Saturday, June 23, 2012

Can Effective Hair Care Be Simple And Inexpensive?


For those blessed with naturally great hair and busy schedules, often a shampoo and conditioner is all that is needed in general. Some people do not need to use conditioner at all. Some people prefer to wash their hair with conditioner only. Most shampoos and conditioners these days are acidic. Those formulated for colour-treated hair tend to be more acidic, to offset chemical processing causing roughened hair cuticles. Chelating agents like citric acid and EDTA are often added to shampoos and conditioners and can help with hard water issues.

The cationic conditioning ingredients we have today in hair care are based on fabric softener technology developed in the 1950s. Clarifying shampoos were created to deal with removing residues caused by those ingredients and more, in today's conditioning shampoos, conditioners and styling aids. A gentle one that works effectively is Neutrogena Anti-Residue Shampoo. Fully dissolved baking soda in water, not made too strong in proportion to be drying, followed by a well diluted vinegar rinse is another option.

There are a number of recipes for clarifying hair with baking soda online. What may be fine to use for one person may be too strong or too weak for another. The same applies to the vinegar rinse. Apple cider vinegar or white vinegar or any vinegar with about 5% acetic acid can be used. Coloured vinegars can add colour to some hair shades. So, it may take some experimentation to get that right for you, if you have not used baking soda and vinegar for clarifying previously and been satisfied with the results.

Where extras come into play is to recognize that hair conditioning products can have limitations for a number of reasons. For dry hair for example, applying a lot more conditioner can result in a lot more build-up and even more dryness and can cause spit ends, tangling and breakage, whether it is used instead of shampoo or after shampoo or as a shampoo pre-treatment.
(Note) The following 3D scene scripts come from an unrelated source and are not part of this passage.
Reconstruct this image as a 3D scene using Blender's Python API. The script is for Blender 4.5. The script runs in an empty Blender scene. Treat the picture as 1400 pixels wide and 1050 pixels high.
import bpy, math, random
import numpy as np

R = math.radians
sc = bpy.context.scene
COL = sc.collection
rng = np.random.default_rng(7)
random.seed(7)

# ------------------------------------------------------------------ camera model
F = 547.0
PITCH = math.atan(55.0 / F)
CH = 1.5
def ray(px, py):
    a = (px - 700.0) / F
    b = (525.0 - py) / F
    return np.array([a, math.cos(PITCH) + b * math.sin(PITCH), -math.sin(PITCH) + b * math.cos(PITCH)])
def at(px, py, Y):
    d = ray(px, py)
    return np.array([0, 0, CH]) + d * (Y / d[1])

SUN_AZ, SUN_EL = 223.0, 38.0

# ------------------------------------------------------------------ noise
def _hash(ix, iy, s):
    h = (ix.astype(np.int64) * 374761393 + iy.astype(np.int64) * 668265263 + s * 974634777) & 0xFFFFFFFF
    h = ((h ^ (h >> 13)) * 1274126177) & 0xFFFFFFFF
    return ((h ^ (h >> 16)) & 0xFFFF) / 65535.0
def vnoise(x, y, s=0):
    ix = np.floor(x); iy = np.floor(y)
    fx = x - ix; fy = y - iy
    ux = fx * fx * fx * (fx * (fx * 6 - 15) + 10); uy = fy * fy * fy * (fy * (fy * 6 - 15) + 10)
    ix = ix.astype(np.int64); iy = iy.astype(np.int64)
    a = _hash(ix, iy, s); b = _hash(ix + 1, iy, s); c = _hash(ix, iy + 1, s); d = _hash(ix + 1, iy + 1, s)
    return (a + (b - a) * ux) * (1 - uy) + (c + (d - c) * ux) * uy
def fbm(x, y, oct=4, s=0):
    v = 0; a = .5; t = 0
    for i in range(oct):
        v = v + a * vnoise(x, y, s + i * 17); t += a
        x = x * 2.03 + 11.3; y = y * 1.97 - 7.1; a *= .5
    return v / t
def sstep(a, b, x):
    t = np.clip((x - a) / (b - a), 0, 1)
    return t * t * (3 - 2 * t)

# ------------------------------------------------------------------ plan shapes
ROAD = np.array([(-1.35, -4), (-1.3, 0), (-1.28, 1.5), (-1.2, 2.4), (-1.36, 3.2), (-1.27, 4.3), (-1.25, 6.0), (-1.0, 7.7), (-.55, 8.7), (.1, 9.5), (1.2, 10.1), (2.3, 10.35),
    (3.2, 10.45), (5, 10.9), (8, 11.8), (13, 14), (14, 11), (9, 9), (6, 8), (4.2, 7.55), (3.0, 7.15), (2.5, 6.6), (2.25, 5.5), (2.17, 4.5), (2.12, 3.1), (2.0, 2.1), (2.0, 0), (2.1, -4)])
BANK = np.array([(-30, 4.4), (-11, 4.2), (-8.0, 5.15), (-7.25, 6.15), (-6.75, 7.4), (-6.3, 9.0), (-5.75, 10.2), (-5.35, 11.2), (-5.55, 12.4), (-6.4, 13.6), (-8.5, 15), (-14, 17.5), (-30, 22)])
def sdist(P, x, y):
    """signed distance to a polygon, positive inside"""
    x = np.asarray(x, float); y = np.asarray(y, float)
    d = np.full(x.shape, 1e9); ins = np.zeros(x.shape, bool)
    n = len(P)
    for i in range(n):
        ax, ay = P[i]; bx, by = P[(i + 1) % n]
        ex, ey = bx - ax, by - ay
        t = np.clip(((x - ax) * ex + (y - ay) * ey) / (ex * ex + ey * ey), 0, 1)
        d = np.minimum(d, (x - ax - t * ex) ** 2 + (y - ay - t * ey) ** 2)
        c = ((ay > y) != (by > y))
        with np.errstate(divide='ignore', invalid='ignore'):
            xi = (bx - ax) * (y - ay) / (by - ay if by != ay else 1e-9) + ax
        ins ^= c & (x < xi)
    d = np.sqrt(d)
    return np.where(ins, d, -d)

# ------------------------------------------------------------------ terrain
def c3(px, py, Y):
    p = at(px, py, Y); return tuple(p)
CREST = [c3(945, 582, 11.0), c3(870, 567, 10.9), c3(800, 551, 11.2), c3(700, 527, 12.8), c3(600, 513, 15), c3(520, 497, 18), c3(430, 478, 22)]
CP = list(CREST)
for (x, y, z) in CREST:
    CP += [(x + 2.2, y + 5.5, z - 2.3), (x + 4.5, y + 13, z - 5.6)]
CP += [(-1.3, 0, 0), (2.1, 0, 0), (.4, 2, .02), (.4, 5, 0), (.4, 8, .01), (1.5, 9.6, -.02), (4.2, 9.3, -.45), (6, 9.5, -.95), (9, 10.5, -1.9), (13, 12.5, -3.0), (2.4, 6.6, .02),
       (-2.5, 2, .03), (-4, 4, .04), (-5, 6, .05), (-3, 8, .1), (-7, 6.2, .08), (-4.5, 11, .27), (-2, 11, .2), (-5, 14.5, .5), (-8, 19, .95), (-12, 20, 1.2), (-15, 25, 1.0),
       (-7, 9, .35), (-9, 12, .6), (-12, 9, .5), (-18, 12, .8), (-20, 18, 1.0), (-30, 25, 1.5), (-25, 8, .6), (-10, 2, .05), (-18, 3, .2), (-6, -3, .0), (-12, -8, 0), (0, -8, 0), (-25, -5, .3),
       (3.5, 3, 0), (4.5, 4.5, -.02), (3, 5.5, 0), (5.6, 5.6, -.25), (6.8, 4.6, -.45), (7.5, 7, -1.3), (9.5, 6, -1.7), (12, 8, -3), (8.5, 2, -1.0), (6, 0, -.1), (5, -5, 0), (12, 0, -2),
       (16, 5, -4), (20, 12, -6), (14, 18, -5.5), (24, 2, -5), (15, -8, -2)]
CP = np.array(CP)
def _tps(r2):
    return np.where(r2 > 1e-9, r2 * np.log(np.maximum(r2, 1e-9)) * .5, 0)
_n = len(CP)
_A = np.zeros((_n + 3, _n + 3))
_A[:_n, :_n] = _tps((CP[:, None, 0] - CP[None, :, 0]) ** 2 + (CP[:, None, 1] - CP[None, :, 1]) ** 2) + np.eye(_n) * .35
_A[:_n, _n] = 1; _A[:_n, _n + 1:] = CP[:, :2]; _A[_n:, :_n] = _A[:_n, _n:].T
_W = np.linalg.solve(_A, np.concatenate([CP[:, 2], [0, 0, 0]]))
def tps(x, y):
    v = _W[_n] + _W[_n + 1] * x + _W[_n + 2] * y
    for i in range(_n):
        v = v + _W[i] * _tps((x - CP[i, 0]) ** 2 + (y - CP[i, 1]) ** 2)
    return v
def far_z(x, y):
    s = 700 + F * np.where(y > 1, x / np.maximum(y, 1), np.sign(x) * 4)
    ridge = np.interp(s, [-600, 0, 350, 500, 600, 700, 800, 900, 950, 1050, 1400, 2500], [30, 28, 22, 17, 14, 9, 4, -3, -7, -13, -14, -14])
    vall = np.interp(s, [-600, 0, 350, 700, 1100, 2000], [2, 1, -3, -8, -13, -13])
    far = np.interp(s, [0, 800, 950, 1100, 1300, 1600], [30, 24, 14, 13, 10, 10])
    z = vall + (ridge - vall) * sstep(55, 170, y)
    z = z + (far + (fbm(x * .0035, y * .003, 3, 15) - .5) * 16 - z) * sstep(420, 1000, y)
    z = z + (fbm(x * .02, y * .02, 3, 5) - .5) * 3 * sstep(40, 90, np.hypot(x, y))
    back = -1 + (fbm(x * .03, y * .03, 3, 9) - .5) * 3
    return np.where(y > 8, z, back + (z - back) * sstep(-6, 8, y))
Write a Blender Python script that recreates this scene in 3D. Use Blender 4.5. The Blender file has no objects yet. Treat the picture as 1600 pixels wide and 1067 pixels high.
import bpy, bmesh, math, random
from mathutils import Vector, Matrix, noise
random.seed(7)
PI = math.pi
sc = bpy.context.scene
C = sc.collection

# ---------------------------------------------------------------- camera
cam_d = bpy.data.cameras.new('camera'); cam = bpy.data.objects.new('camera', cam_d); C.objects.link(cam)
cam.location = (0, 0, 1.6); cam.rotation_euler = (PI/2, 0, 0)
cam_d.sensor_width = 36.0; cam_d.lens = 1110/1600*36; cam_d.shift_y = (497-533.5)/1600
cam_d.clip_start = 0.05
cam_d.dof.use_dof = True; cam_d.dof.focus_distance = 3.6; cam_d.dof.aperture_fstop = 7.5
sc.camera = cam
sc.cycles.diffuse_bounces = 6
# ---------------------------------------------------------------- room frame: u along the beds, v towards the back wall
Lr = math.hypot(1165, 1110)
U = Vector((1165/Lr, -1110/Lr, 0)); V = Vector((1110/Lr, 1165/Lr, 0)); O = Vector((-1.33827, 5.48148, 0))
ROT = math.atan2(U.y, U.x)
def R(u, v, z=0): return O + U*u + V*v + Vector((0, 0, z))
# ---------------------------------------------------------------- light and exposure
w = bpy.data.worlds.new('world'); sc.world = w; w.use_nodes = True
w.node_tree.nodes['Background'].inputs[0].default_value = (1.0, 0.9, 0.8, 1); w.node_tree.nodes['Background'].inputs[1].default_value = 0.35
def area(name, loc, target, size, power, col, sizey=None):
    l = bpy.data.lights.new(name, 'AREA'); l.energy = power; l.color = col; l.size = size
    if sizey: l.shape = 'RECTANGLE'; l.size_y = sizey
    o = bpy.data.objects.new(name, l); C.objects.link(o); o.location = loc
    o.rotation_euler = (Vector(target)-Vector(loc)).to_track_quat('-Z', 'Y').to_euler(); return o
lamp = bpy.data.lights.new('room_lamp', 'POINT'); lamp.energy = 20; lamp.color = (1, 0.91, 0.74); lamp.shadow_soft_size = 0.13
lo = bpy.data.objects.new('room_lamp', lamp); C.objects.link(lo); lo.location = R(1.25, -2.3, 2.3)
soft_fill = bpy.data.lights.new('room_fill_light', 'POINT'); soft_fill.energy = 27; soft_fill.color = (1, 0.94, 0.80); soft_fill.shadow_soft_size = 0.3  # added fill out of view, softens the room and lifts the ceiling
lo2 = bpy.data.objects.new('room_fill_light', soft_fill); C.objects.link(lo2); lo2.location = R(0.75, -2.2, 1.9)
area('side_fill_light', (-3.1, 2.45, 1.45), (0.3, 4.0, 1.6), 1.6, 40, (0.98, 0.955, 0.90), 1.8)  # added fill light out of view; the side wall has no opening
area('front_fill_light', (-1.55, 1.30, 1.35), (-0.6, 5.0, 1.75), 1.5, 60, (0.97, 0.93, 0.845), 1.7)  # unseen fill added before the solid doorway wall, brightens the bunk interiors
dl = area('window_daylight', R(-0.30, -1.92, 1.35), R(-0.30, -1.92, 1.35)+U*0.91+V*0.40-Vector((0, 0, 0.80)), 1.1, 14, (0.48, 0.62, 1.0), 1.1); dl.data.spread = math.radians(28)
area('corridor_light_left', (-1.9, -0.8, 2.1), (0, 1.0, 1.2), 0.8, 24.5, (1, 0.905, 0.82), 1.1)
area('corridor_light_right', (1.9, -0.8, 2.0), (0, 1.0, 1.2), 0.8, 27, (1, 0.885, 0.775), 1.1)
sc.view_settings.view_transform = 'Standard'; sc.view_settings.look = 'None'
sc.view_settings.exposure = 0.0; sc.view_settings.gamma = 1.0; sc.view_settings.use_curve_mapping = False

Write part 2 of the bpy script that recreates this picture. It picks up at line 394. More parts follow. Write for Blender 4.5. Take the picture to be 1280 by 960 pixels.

Cosmetic mineral oil can be very effective used as a grooming aid for frizz, static, a thermal protectant and detangler, used in small amounts like small drops, that wash out easily. It is more effective as a moisturizer than vegetable oils and silicone, while providing slip equal to silicone. It can be used that way to replace conditioner, styling aids and hair treatments too, saving a lot of time and expense, especially since it usually only needs to be applied once after hair washing, not in between washes, to be effective.

Coconut and argan oils can chelate iron and copper, and used as a pre-treatment with hair dye containing peroxide applied over them can help prevent conventional peroxide oxidative damage, increase dye uptake, and condition the hair. Used as a pre-treatment with bleach, or only conventional peroxide applied over them, they can also help prevent such chemical processing damage, while not interfering with the lightening of hair colour, as they condition the hair.

Coconut oil added to a mild shampoo that does not cause build-up, after the hair is first clarified to remove hair product residues can deeply penetrate hair, and replace the need for conditioner and styling aids, also saving time and expense. Coconut oil applied to clarified hair can deeply penetrate hair and work wonderfully as a deep conditioning treatment. Note: Most fractionated coconut oils contain no to almost no lauric acid. They are not suitable to be used for either method.

Salon products are not necessarily better than dollar store or drugstore shampoos or conditioners. It depends on the formulation of each product.

Catnip use for conditioning and hair colour is the hair option for me most of the time. I use a conventional shampoo that does not cause build-up first that works well with my hair and very sensitive scalp. I also love catnip on my skin and after the tea is brewed and used, I have not had issues with cats responding to catnip, rinsed off.

What I have concluded after a lot of reading about hair issues, my own experimentation with hair care products, my results and those of others and research is that effective hair care does not have to be overly complicated, expensive or necessarily time consuming. I enjoy my hour long catnip treatment time but I do forgo it for mineral oil use when my schedule is heavy.

In general, less product is more in terms of results. Cosmetic marketing with the exception of sunscreen application (most people it has been observed do not apply enough sunscreen) would have us all use far too much product for each application. For effective hair care, it is necessary to get the scalp clean not overly clean. It is desirable to have the hair lubricated after washing or with oil shampoo during washing, to prevent friction, tangling and stress damage. Far less product than many people think can accomplish all of that, leading to less problems with build-up if the products cause that and the resulting frustrations build-up can cause. It is about choosing the right products you need, be they natural or conventional, and learning how much your hair and scalp can handle, without going overboard and then having issues because of the excess.